In 1980, just as Donald was becoming a member of the Board, Phil Chacon, an officer in the Albuquerque Police Department [APD], had been killed in the line of duty. Unconfirmed reports had stated the killer was an African American male. Even though Phil Chacon was an officer who made it his professional duty to create positive relations with the African American community in Albuquerque, the department’s response to his murder was to go out and harass African American citizens (about 5% of the total population of Albuquerque) in an apparent effort to ‘produce’ a suspect for the murder. The department’s public behavior was extremely offensive to the black citizenry (as well as many other citizens who were concerned about civil rights’ issues), with police at roadblocks pointing guns at citizens [there were published photos in the Albuquerque Journal with these images] and forcing 60-year old African American men and women to lie spread-eagle in the street with shotguns to the heads. The violation of their civil rights was egregious, plus it promoted a poor public image of police activities.

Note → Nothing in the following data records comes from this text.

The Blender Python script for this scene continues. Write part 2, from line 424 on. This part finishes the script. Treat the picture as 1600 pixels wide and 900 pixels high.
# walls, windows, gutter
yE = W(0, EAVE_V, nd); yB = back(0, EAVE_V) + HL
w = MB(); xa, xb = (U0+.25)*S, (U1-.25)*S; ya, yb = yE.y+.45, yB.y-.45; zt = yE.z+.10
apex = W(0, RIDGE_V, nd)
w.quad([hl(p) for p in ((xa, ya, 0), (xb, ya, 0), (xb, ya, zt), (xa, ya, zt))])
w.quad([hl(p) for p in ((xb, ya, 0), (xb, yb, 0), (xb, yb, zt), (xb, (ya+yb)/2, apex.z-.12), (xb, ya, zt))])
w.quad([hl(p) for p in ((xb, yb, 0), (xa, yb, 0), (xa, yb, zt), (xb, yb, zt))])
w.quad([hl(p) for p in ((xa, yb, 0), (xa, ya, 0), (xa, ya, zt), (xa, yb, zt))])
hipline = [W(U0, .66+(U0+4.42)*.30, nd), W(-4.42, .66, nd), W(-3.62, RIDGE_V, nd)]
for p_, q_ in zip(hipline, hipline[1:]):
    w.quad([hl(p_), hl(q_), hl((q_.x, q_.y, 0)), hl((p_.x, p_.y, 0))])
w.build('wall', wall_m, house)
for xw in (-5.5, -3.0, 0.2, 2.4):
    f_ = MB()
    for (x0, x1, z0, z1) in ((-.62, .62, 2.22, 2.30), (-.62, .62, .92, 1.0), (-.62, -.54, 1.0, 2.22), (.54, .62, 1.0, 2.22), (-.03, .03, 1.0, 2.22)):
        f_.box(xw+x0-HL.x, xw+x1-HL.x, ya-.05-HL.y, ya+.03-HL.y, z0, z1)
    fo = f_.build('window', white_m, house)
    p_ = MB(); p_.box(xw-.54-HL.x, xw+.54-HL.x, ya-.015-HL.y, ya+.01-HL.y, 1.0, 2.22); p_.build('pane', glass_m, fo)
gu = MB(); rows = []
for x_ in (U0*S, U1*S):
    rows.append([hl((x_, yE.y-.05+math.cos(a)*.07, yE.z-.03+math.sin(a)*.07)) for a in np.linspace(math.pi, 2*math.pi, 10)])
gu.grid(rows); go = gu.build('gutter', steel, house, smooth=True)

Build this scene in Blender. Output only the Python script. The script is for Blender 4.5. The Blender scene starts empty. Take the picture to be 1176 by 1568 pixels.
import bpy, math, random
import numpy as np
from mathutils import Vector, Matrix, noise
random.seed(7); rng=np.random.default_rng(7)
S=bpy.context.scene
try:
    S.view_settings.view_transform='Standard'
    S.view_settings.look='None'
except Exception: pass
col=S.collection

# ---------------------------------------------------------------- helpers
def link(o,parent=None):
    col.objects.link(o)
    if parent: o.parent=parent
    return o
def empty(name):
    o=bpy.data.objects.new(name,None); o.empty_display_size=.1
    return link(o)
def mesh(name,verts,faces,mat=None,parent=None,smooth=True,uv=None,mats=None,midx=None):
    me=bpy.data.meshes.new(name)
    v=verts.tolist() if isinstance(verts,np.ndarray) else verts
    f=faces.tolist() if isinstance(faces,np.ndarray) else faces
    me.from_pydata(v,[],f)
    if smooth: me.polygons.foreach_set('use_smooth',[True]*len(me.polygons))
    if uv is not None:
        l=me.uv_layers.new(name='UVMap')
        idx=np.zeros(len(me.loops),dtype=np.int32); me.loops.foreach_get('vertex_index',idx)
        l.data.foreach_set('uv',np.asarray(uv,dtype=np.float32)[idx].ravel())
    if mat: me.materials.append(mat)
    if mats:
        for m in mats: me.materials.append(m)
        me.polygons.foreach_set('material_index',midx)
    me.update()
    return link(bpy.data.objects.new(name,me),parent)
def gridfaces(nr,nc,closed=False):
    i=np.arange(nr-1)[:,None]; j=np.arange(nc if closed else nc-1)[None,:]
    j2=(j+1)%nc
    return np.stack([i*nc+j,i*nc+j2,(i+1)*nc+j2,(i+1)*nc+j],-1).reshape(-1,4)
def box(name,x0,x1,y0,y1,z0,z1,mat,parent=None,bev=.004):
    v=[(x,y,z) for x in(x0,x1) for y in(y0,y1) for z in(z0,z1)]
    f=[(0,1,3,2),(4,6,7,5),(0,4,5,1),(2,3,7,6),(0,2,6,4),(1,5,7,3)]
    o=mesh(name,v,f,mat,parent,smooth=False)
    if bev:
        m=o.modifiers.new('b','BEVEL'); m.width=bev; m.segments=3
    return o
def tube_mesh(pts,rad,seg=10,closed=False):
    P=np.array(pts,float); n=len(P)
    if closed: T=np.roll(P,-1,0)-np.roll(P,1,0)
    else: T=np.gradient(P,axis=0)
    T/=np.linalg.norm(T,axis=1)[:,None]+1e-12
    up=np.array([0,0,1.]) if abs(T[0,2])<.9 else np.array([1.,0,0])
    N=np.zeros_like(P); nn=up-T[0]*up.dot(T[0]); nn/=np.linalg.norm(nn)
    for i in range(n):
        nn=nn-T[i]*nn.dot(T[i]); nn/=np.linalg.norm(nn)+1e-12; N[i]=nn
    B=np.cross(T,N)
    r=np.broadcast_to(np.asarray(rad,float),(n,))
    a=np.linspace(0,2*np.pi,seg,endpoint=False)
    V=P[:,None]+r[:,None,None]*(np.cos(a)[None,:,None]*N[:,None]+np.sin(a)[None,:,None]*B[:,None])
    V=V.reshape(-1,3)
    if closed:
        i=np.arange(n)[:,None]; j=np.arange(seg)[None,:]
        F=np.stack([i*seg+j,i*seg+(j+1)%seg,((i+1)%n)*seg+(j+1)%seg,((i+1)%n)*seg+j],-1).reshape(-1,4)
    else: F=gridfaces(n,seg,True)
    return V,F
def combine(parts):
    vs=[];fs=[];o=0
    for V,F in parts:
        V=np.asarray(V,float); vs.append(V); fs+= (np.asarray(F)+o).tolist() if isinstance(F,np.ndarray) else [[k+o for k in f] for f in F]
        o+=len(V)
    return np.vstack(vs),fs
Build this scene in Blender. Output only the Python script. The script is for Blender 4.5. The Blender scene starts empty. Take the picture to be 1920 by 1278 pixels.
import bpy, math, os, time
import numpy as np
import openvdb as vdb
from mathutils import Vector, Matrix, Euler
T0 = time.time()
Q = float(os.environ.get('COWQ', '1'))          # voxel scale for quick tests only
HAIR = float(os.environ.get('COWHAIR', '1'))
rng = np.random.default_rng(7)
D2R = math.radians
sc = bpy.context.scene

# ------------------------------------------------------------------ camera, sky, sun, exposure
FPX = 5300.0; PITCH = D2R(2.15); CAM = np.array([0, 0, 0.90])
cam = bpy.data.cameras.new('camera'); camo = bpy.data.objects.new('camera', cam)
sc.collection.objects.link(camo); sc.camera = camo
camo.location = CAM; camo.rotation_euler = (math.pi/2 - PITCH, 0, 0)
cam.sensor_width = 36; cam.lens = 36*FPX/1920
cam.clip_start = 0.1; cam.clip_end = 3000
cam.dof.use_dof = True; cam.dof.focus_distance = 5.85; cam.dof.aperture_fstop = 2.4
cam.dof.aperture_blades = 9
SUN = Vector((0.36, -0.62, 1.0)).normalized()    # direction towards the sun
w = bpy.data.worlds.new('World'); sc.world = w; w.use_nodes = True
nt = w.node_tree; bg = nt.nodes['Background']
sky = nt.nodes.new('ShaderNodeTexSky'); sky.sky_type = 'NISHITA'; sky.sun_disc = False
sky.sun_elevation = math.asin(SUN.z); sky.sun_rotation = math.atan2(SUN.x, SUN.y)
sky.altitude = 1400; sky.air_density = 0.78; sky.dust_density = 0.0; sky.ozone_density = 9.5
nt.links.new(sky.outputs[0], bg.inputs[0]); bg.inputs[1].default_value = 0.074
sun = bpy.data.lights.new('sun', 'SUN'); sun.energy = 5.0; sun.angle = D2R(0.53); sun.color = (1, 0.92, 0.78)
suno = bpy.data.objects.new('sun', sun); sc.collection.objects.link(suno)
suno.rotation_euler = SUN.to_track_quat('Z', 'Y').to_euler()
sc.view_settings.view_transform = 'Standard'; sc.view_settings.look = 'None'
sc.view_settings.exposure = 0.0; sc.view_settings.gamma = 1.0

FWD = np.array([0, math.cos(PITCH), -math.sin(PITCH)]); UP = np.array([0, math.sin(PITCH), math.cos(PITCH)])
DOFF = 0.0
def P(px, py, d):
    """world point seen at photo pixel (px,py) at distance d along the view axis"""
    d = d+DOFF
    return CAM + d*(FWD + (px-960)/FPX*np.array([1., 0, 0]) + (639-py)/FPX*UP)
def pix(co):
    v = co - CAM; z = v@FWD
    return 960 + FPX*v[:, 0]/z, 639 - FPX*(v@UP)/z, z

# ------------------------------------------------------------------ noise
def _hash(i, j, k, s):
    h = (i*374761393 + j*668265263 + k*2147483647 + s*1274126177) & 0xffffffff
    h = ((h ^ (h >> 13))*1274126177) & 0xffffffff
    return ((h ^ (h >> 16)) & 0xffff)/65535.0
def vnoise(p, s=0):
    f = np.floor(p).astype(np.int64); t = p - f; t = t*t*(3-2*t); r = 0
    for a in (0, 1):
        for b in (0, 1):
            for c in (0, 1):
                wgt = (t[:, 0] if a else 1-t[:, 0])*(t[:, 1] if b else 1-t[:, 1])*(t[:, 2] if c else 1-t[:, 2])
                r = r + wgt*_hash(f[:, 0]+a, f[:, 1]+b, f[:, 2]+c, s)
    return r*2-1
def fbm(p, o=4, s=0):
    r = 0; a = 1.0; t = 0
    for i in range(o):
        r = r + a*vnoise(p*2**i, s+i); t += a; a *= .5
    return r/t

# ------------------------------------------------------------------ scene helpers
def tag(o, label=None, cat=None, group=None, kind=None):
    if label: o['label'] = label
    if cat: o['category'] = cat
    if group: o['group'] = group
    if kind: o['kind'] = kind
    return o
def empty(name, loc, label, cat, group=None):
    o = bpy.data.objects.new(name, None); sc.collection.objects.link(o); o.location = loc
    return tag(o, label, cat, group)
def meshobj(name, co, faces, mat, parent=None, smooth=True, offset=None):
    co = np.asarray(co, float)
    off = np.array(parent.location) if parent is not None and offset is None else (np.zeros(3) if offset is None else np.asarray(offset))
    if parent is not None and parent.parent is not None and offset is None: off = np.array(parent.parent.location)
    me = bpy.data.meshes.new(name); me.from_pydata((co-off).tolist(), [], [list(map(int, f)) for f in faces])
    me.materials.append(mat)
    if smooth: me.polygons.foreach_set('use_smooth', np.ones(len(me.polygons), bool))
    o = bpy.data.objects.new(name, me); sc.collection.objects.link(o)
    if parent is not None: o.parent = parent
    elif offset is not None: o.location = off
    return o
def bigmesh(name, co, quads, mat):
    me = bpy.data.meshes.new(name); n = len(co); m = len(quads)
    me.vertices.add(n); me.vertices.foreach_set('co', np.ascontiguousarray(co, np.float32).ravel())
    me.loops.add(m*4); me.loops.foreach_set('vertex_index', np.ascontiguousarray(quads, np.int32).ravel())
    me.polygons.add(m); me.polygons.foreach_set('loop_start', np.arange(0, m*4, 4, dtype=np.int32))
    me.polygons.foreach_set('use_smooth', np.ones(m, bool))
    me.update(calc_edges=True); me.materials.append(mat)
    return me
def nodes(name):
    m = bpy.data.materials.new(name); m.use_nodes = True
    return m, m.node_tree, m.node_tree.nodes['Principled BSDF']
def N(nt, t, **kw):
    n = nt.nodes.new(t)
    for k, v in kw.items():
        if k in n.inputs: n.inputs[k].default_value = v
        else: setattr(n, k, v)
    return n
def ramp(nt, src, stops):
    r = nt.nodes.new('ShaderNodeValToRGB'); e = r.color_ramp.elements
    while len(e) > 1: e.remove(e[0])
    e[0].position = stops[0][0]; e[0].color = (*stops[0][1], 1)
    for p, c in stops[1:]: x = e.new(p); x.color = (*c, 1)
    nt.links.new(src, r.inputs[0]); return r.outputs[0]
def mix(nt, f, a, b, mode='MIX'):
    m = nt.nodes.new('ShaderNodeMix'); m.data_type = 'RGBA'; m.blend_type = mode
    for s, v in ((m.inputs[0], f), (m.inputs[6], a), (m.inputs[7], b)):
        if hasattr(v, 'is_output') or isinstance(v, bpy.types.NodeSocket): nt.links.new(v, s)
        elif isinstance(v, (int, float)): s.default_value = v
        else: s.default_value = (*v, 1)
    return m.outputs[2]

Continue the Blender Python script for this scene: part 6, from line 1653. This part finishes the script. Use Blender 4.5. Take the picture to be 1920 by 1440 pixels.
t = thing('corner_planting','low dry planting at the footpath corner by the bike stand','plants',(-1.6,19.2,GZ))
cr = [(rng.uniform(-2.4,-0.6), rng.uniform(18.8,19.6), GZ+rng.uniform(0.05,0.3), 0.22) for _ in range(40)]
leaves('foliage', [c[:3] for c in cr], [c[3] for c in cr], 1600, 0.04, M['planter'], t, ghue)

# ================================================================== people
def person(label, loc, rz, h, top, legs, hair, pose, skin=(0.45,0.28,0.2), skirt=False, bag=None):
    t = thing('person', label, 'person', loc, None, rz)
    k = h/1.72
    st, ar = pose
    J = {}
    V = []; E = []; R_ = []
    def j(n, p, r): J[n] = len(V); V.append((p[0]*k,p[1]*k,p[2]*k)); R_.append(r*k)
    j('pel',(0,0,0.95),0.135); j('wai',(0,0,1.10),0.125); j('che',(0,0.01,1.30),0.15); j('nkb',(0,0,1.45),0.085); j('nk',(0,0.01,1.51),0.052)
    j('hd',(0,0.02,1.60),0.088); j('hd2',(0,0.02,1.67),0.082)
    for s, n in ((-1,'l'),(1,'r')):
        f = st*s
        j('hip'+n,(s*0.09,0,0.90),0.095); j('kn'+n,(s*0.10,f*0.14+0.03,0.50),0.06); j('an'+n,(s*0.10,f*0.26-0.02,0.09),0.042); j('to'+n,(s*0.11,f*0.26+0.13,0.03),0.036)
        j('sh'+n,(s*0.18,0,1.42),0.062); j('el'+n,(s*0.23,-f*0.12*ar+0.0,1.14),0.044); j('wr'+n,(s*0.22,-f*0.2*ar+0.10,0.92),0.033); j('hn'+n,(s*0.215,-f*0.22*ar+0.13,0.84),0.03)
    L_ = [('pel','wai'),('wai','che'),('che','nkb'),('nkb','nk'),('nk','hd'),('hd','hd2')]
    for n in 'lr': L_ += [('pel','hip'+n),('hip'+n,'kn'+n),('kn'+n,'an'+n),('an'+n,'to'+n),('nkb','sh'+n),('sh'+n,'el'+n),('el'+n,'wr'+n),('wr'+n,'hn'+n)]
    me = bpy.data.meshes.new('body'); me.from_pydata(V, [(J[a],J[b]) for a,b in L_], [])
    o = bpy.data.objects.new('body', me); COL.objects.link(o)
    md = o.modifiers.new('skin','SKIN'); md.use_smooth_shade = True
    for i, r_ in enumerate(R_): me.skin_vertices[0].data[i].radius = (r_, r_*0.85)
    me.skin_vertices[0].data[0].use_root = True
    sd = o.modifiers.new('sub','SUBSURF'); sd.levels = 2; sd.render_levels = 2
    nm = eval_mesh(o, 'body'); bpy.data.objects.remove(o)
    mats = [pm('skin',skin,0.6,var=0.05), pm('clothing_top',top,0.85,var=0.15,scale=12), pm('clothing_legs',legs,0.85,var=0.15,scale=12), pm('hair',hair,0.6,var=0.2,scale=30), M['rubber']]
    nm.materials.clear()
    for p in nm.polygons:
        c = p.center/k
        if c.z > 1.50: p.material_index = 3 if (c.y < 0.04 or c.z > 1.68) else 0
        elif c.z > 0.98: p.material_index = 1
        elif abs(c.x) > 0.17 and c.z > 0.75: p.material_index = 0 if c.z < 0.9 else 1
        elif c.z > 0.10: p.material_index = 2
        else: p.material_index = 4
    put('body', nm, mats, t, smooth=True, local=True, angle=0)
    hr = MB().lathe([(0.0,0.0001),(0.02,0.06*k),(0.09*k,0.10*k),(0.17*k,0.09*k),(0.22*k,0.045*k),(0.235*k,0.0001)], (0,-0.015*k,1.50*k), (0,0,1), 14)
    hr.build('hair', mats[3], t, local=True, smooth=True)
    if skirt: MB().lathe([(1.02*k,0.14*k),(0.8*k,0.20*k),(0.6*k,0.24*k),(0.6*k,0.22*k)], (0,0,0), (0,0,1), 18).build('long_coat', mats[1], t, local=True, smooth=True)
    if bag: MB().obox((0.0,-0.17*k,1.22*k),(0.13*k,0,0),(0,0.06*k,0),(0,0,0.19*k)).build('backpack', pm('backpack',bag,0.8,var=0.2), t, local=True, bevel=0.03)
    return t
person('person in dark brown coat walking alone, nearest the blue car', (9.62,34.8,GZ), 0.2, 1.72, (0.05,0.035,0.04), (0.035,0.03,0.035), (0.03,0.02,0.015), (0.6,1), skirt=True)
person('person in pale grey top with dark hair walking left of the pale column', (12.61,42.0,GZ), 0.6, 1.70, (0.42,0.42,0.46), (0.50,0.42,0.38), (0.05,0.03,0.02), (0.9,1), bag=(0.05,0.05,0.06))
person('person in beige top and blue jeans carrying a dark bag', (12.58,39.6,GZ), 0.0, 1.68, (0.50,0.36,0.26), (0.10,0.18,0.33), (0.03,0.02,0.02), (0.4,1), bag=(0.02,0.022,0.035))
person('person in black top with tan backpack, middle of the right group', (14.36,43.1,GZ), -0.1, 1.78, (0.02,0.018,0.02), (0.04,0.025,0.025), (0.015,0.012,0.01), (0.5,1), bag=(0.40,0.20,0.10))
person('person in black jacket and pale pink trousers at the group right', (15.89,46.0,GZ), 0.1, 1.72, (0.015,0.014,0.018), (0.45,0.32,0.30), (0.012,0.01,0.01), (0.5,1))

As co-Vice Chairman of the APAB, Donald met with the Albuquerque Police Chief E.L. “Whitey” Hansen, and expressed the concerns of the Board. Chief Hansen agreed to draft guidelines concerning how the department should respond when an officer is killed in the line of duty, with an emphasis on the maintenance of good police-community relations in a time of high anxiety for the police force; and how to ensure that the civil rights of citizens, especially African American citizens, could be better respected. Chief Hansen agreed to have these guidelines drafted and promulgated by May 1981.


Very early in his tenure on the Board, Donald suggested to the other members that meeting in the police department conference room was far too ‘limiting’, in that in order to maintain positive police-community relations and to allow the ‘process’ to be transparent to the citizens, it would be a positive adjustment to begin having two meetings a month, one an administrative process and planning meeting at the police department’s conference room and a second one in a community location (preferably a City of Albuquerque community center). Only in this manner would the citizens be willing to view the Board as a relevant liaison that would listen to their concerns about police behavior.


While the Board thought it a good idea, several of the members who had joined the Board when it was first formed in 1978 and who largely had joined when the Board did little except ‘rubber stamp’ police policies, resigned almost immediately after this new policy was instituted, because they simply viewed the policy as requiring too much work and too many meetings. From Donald’s (and that of the incoming Mayor, David Rusk) viewpoint, that was actually an advantage, since the members who were resigning were fairly conservative. Donald suggested, and Mayor Rusk agreed, to appoint liberal, activist members in their place.


The APAB began to engage in these kinds of community meetings in the autumn of 1980. Though there were some initial public relations snafus, eventually the process ‘settled out’. When at first the police minimized the role of the Board and denied responsibility for their professional behavior (“the problem is the courts and the attorneys”), the APAB complained to Chief Hansen. Very respectfully, the Chief agreed, in return, to begin to attend the meetings himself. He did this and when the citizens expressed concerns, he stated he would look into the concerns himself and respond to the citizens - most commendable!